Tyson Foods reported a strong third quarter for fiscal year 2016, seeing a strong improvement in its net income achieving a record operating margin for its chicken segment.

The company saw its net income rise from $344 million during the third quarter of fiscal year 2015 to $485 million during the most recent quarter.

The operating margin for Tyson’s chicken segment was 13.9 percent, a record for the company, Meanwhile, the company’s prepared foods segment hit an operating margin of 10.9 percent and its pork segment had an operating margin of 9.6 percent.


Tyson Foods achieved sales of $9.4 billion, which is a drop from the sales recorded during the same period of 2015. However, it did improve its pork sales, while prepared foods sales were down only slightly.
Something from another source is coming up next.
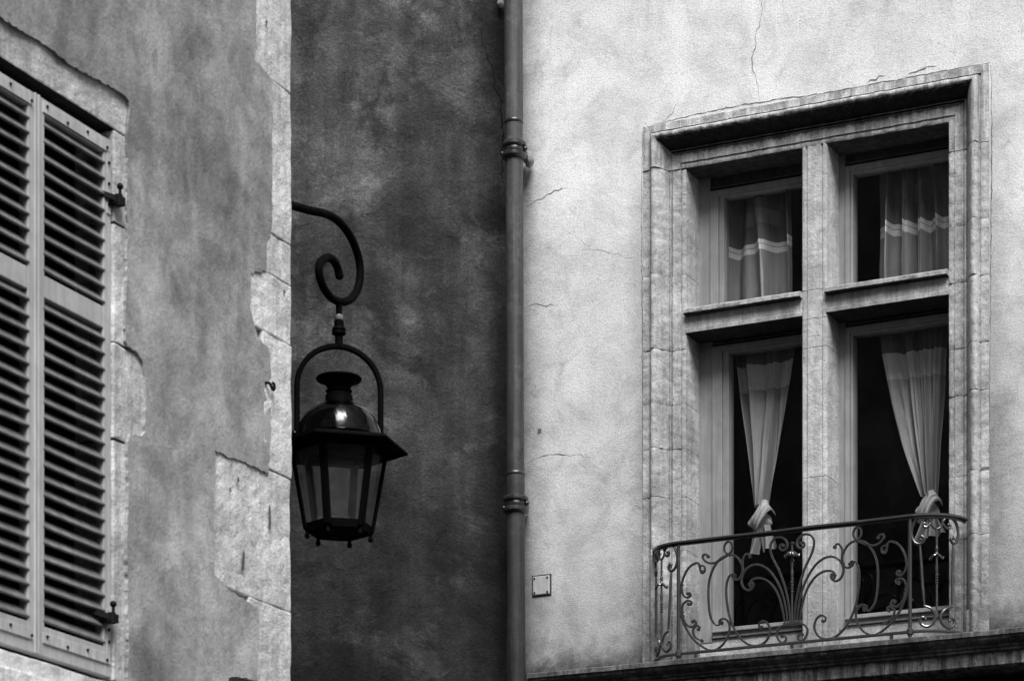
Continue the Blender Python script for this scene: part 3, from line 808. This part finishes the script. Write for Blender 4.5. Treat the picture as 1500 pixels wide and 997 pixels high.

“We again demonstrated our ability to deliver higher, more stable earnings through our differentiated business model that emphasizes growth in prepared foods and value-added chicken,” Donnie Smith, chief executive officer of Tyson Foods, said. “We produced record third quarter earnings per share, operating income and return on sales. All operating segment results were in or above their normalized operating margin ranges, with the chicken segment delivering a record 13.9 percent return on sales.

“At retail, our products are growing in sales volume, sales dollars and category share according to IRI, and Tyson is a leader in volume sales growth among the top 10 branded food companies.”